In Japan, crime rates are remarkably low. The Japanese have a strong sense of community responsibility, which has been widely credited with this phenomenon. The Japanese are very conscious of the “wa”, the sense of living harmoniously with one’s friends and neighbours, and they go out of their way to do whatever it takes to maintain this harmony. Anything disturbing the wa is considered bad. This means that Japanese people smile even when their feelings are unhappy. If a man misses a bus, he doesn’t act frustrated. He smiles. He does his best not to pass on his bad feelings to others and therefore disturb the wa.

In terms of crime, this translates to not taking things that aren’t one’s own. Such behaviour would disturb the wa and bring shame upon one’s family. If a lady leaves her camera on a bench, for instance, when she goes back to find it later, it’s probably: (a) still on the bench, or (b) turned in to the local police kiosk.

Which brings me to the police box phenomenon in Japan. Remember the blue, wooden, English police box that the tardis uses as its disguise? Well, Japan has police boxes too. The police like to make their presence known in the community, to make sure that everyone feels safe. Police boxes are small buildings scattered throughout the community, housing one officer or community volunteer, and allowing people to easily contact the authorities should they need help. Police boxes come in a variety of shapes and sizes, largely dependant on what’s available within the community. Here are a few samples of boxes found throughout Japan.

Police cars also cruise around the neighbourhood, lights flashing to let us know they’re there. When looking out for speeders, police don’t necessarily target the fastest person on the road. They go for someone who’s moderately speeding. This serves to scare everyone into keeping closer to the speed limit—anyone could be next.  

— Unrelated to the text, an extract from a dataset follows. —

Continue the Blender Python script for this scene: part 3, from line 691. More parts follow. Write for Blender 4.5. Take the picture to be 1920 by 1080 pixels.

Okinawan traffic control seems to be very effective, because there don’t seem to be many accidents here. Whenever we talk with our car insurance company (located on mainland Japan), our broker is always ooo-ing and ah-ing over how low the accident rate is, and therefore how low our insurance is.

When we first arrived in Japan seven years ago, there was a knock at our door. There stood a policeman. He asked for our names, occupations, and telephone numbers. Were we in trouble? No, this was just a routine community survey, when he gathered the names of everyone living in the area.

Fast forward about a year. Our neighbourhood policeman was doing his rounds again. This time, he wasn’t taking a survey. He was warning everyone to lock their doors for the time being. There had been a robbery in our area.

They have to warn people to lock their doors? we thought. A single robbery? We love Japan!

A few years later, the policeman was back with his community survey. The emperor would be coming to Okinawa in a few weeks, and he wanted to make sure he knew who was in the community. He had all our information from several years earlier. We updated our cell phone numbers.

This year, he was back again, asking if we’d heard any disturbance the night before. It turned out that someone had vandalized our neighbours’ mailbox. It’s now been fixed.

And that’s the grand sum of our interactions with the police and crime over the years. Perhaps I should mention that on Okinawa, there’s one prison. It’s a men’s penitentiary. Our most recent visit there was last month, when we did a Christmas programme for about 150 of the prisoners and 10 guards.

A picture of the prison wall around the men's penitentiary. No photographs are allowed inside the prison.

Crime rates are so low that there is no cost justification for having a women’s prison on Okinawa. Instead, criminal women are shipped off to elsewhere in Japan.